Network tele scored a double whammy Monday evening with new fall pilots: CBS' 2 Broke Girls and NBC's The Playboy Club. Both were fun, entertaining, offered plot lines with plenty of gas for the future and had me grinning more than grimacing.
Network TV is still a bitter pill to swallow, with its typical appeal to the lowest common denominator (read: Hot In Cleveland, upcoming Whitney). I'm not looking for the tube to change the world or vastly improve my life, but if I can sit still from opening to end credits, I'm always pleasantly surprised.
2 Broke Girls offers smart writing with punch lines galore in a simple enough scenario: In a Brooklyn diner, tough broad waitress Max meets broke but entitled Caroline, a Bernie Madoff-like daughter and new hire, and while the mismatches seemingly have nothing in common, they bond.
Max, played by Kat Dennings (Nick & Nora's Infinite Playlist, Thor) is ideal as the sarcastic but approachable tough girl; while Beth Behrs (who appeared in an American Pie flick) as Caroline excels in a part that would be easy enough to loathe, if not for an inner sweetness that fosters likeable empathy. She's an airhead, but plenty smart, too, with a Wharton business degree and the ability to read people and situations with acumen.
Set in Williamsburg Brooklyn, Broke offered a dead-on opening scene where Max takes down two typical Willyburg nabe hipsters... but its portrayal of the New York subway as graffiti-filled and menacing was an age-old cliche that simply is no longer close to reality.
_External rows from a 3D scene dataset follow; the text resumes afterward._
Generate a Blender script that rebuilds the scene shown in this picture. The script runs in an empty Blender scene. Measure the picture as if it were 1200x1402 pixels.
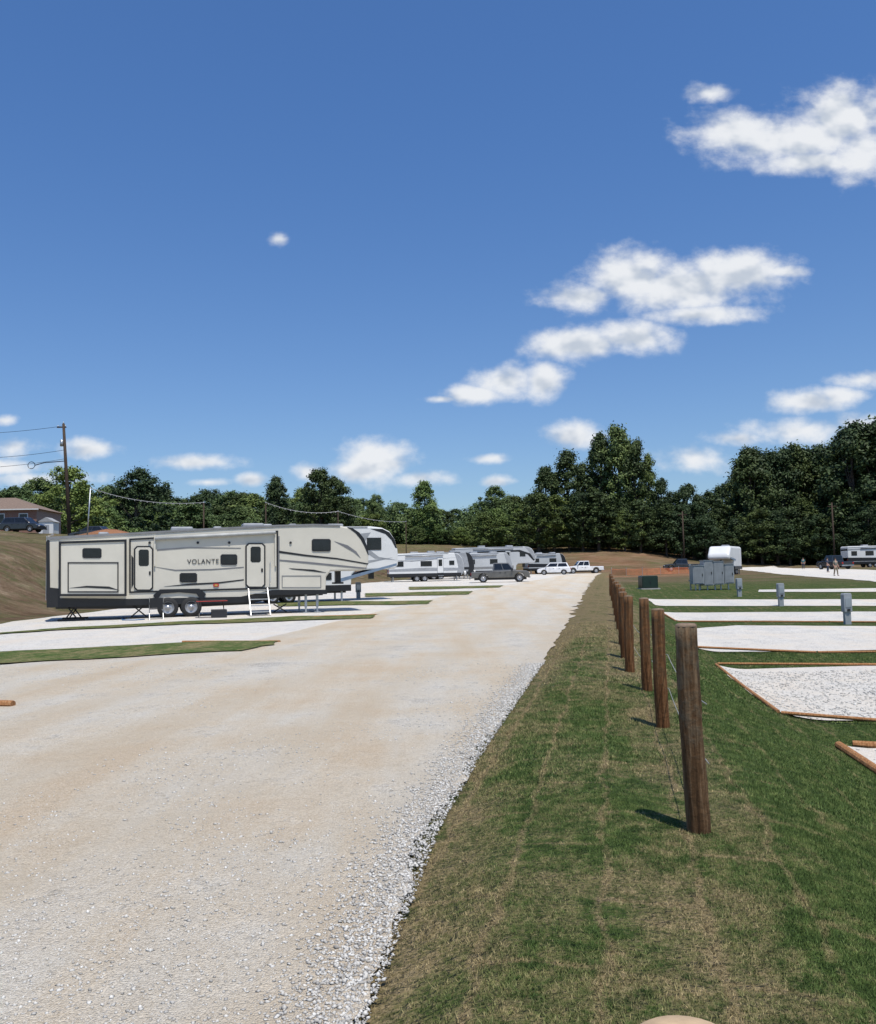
import bpy, math, random, numpy as np
from mathutils import Vector, Matrix
random.seed(7); rng=np.random.default_rng(7)
R=math.radians; PI=math.pi
scene=bpy.context.scene; COL=scene.collection
F=1200.0; EYE=1.6
PITCH=math.atan(84.5/1200); ROLL=R(1.2)
CR=Matrix.Rotation(R(90)+PITCH,3,'X') @ Matrix.Rotation(-ROLL,3,'Z')
def ray(px,py): return CR@Vector(((px-600)/F,(701-py)/F,-1))
def P(px,py,Y):
    d=ray(px,py); t=Y/d.y; return Vector((d.x*t,Y,EYE+d.z*t))

# ------------------------------------------------------------------ terrain
def S(t):
    t=np.clip(t,0,1); return t*t*(3-2*t)
FY=[-6,0.86,5.48,9.0,11.7,13.9,16.4,24,32,50,140]; FX=[-.5,0.3,1.55,2.23,2.72,2.97,3.45,4.9,6.4,9.75,27]
RY=[-8,0,3.2,5.5,7.7,17.3,57,107,140]; RX=[-.74,-.54,-.35,-.1,.26,2.1,9.4,19.0,26]
BY=[-50,35,50,60,88,100,117,131,150,165,180,200,240,300,600,3000]; BZ=[0,0,.15,.3,.62,.72,1.0,1.1,1.3,2.8,5.0,7.2,8.6,9.8,12,14]
_yy=np.linspace(-50,3000,30500); _bb=np.interp(_yy,BY,BZ); _k=np.ones(121)/121
_bs=np.convolve(np.pad(_bb,60,mode='edge'),_k,mode='valid')
FOOT=[(-300,20),(-60,26),(-16.4,29),(-17.7,36),(-16,60),(-8,100),(-1,122),(12,165),(40,400)]
MX=P(160,785,84).x
def fnoise(x,y):
    return (np.sin(1.7*x+.9*y)*.5+np.sin(2.9*y-1.3*x+1.)*.3+np.sin(.61*x-.43*y+2)*.7+np.sin(5.1*x+3.3*y)*.12)
def dist_foot(x,y):
    d=np.full(np.shape(x),1e9)
    for (ax,ay),(bx_,by_) in zip(FOOT[:-1],FOOT[1:]):
        vx,vy=bx_-ax,by_-ay; t=np.clip(((x-ax)*vx+(y-ay)*vy)/(vx*vx+vy*vy),0,1)
        d=np.minimum(d,np.hypot(x-ax-t*vx,y-ay-t*vy))
    xb=np.interp(y,[29,36,60,100,122,165,400,3000],[-16.4,-17.7,-16,-8,-1,12,40,100])
    inside=(x<xb)&(y>np.interp(x,[-300,-60,-16.4],[20,26,29]))
    return np.where(inside,d,0.0)
def mound(x,y): return np.exp(-((x-MX)/3.6)**2-((y-84)/2.6)**2)
def H(x,y):
    x=np.asarray(x,float); y=np.asarray(y,float)
    b=np.interp(y,_yy,_bs)
    ratio=x/np.maximum(y,1)
    hill=np.maximum(b-1.2,0)
    f=1-.70*S((ratio-.19)/.2)-.45*S((-ratio-.02)/.3)
    b=np.where(y>140,np.minimum(b,1.2)+hill*f,b)
    xf=np.interp(y,FY,FX)
    drop=-.6*S((x-xf-.15)/2.4)*(1-S((y-26)/45))
    xr=np.interp(y,RY,RX)
    g=S((x-xr)/.5)*(1-S((y-60)/30))
    berm=g*(.05+.035*fnoise(x,y)*(1-.88*S((x-xf-.8)/1.2)))+g*.05*S(1-np.abs(x-(xr+xf)/2)/1.0)
    d=dist_foot(x,y)
    bank=3.1*S(d/12)+.095*np.maximum(0,d-4)
    bank=np.where(bank>6.8,6.8+(bank-6.8)*.15,bank)
    bank=bank+np.where(d>1,.12*fnoise(x*.35,y*.35)+.08*fnoise(x*1.1,y*1.3),0)
    bank=bank*(1-.75*S((y-118)/60))
    far=np.where(y>140,.25*fnoise(x*.12,y*.12)*S((y-140)/25),0)
    road=.012*fnoise(x*.8,y*.5)*(1-S((x-xr)/.5))
    return b+drop+berm+bank+road+far+1.25*mound(x,y)
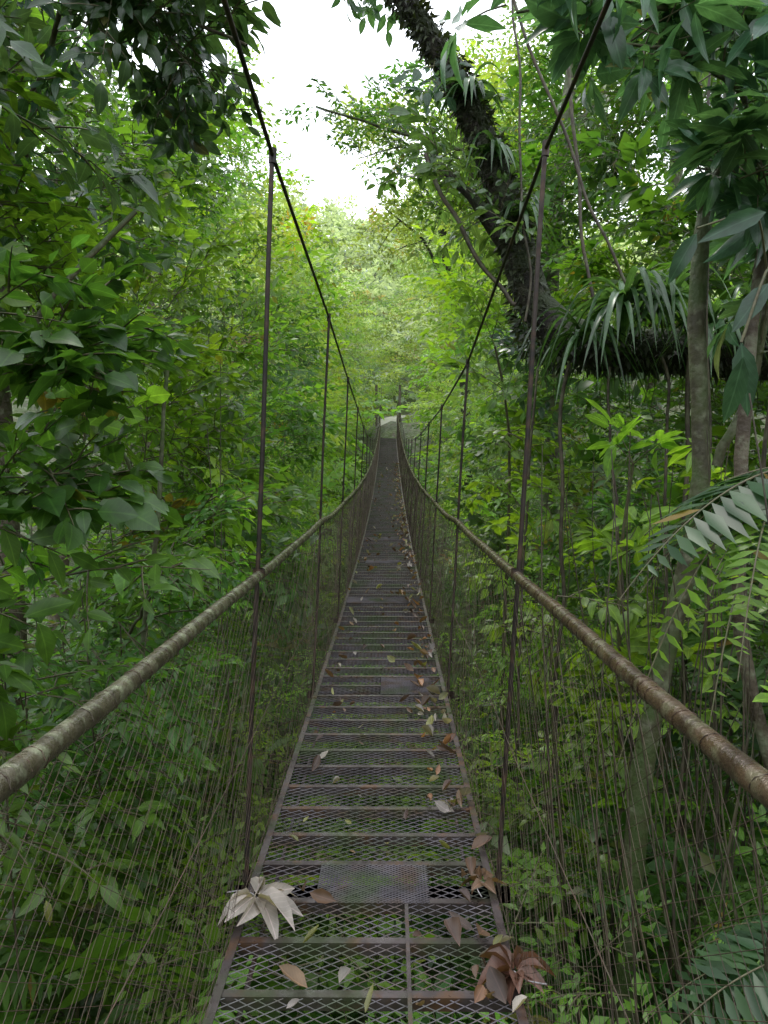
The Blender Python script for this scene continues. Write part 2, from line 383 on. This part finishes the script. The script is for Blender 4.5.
# ---------------------------------------------------------------- vegetation
def bump2(y,z,ph):
    return .45*np.sin(y*1.1+z*.6+ph)+.35*np.sin(y*.5-z*1.3+ph*2)+.25*np.sin(y*2.3+z*2.1+ph*3)+.15*np.sin(y*4.1-z*3.3+ph)
def dens3(p,ph,k=1.):
    x,y,z=p.T;return (np.sin(x*1.7*k+ph)*np.sin(y*1.3*k+ph*2)+np.sin(z*1.9*k+y*.7*k+ph)+np.sin(x*3.1*k-z*2.3*k+y*2.*k))/3
CUR=[None]
def wall(side,N,ylo,yhi,zlo,ztop,base,depth,sc,T,pal,level,stems=True,ph=0,thr=-.35,amp=.6,wm=1.,avoid=None):
    y=U(ylo,yhi,N);zt=ztop(y);z=zlo+(zt-zlo)*rng.random(N)
    x=side*(base(y,z)+amp*(.8+bump2(y,z,ph))+rng.exponential(depth,N))
    p=np.stack([x,y,z],1);k=dens3(p,ph)>thr;p=p[k]
    if avoid is not None:p=p[~avoid(p)]
    n=len(p)
    d=nrm(np.stack([np.full(n,-side*.75),U(-.5,.2,n),U(-.3,.7,n)],1)+rng.normal(0,.4,(n,3)))
    p[:,0]+=side*.5*sc
    place(CUR[0],p,d,sc*U(.7,1.25,n),T,pal,level,stems,wm)
lt=lambda y:.40*y+.9+.6*np.sin(y*1.3)
lb=lambda y,z:np.where(y<6,1.15,1.0)+.27*np.maximum(z-.3,0)+.05*np.maximum(-z-2,0)
CUR[0]=MB()
wall(-1,620,1.9,7,-4.5,lt,lb,.6,.75,SP,'mid',0,ph=1.,thr=-.1)
wall(-1,180,2.1,8,-2.,lt,lb,.5,.7,SPb,'mid',0,ph=2.,thr=-.0)
wall(-1,110,2.4,8,-1.5,lt,lb,.5,.6,SPr,'bright',0,ph=5.,thr=-.0)
CUR[0].build('rainforest_foliage',[LEAF,TWIG])
CUR[0]=MB()
wall(-1,2000,6.5,18,-7,lt,lb,.8,.95,SP,'mid',1,ph=3.,thr=0.,amp=1.1)
wall(-1,500,6.5,16,-5,lt,lb,.5,.75,SPb,'bright',1,ph=3.,thr=0.)
CUR[0].build('rainforest_foliage',[LEAFS,TWIG])
CUR[0]=MB()
lf_=lambda y:.27*y+3+1.6*np.sin(y*.7)
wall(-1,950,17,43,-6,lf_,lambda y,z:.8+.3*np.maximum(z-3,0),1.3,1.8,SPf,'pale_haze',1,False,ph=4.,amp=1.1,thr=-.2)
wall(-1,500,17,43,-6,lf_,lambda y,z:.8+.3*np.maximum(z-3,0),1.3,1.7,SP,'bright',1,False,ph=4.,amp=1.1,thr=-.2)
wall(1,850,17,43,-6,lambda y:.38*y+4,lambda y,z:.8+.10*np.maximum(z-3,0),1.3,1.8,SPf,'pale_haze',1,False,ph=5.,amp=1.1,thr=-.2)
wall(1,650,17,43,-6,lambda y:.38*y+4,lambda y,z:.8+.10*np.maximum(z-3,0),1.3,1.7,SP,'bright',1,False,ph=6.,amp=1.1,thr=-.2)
CUR[0].build('rainforest_foliage',[LEAFS,TWIG])
rt=lambda y:.5*y+.5
CUR[0]=MB()
wall(1,750,4.2,9,-6,rt,lambda y,z:2.7-.25*np.clip(-z-1,0,3)+0*y,.9,.9,SP,'dark',1,ph=7.,thr=-.05)
wall(1,1900,8,18,-7,rt,lambda y,z:np.maximum(1.05,2.6-.16*(y-8))+.05*np.maximum(z,0),1.,1.,SP,'mid',1,ph=8.,amp=.9,thr=-.15)
wall(1,300,7,16,-5,rt,lambda y,z:np.maximum(1.05,2.4-.16*(y-8))+.05*np.maximum(z,0),.8,.8,SPr,'mid',1,ph=8.,amp=.9,thr=-.15)
CUR[0].build('rainforest_foliage',[LEAFS,TWIG])
CUR[0]=MB()
av=lambda p:(p[:,1]<4.9)&(np.abs(p[:,0]/p[:,1]-.345)<.11)
wall(1,290,2.6,12,-4.8,lambda y:.1*y-.6,lambda y,z:1.0+0*y,.7,.6,SPb,'bright',0,ph=9.,thr=.0,avoid=av)
wall(1,90,3.,9,-3.8,lambda y:.1*y-.4,lambda y,z:1.0+0*y,.5,.42,RO,'bright',0,ph=9.,thr=-.1,wm=1.2,avoid=av)
CUR[0].build('rainforest_foliage',[LEAF,TWIG])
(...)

The supporting characters—the BK Asian diner owner, a hip-cat old black dude at the cash register and a Ukranian cook—are pretty weak, while a sub-plot where Max has a second job caring for a spoiled rich wife's kids on the Upper East Side could be dumped. But that's all workable: Fortunately, the core characters carry this show with complete confidence.
Created by Sex & the City's Michael Patrick King and comedian Whitney Cummings (whose own sitcom Whitney is destined to arrive DOA), there's also plenty of talent at the top. Score!
The Playboy Club is going to have a much tougher time surviving, I suspect. First, before the debut episode was even screened, feminists and family groups were condemning it as sexist and racy, for god's sake. The show has to be so damn careful not to offend that it's already got the odds stacked against it.
But I enjoyed the launch episode's strong acting, a myriad of plot lines (murder! mob! music! closet gays!), breezy pacing and the stylish atmosphere of the 60s (smoking! drinking! women not apologizing for being sexy!).
The best part of Playboy is lead actress Laura Beneti, a Broadway veteran who plays an aging bunny who's a bitch to the men and her bunnies. Eddie Cibrian, as always, is a joy to watch with his smiling eyes and etched dimples—and yes, he appears shirtless in episode 1.
I have a feeling the critics are going to tear this show from limb to limb and America will gravitate toward network TV's other Mad Men tribute, Pan Am. That's a shame, because given time and opportunity, this Club could be good clean fun.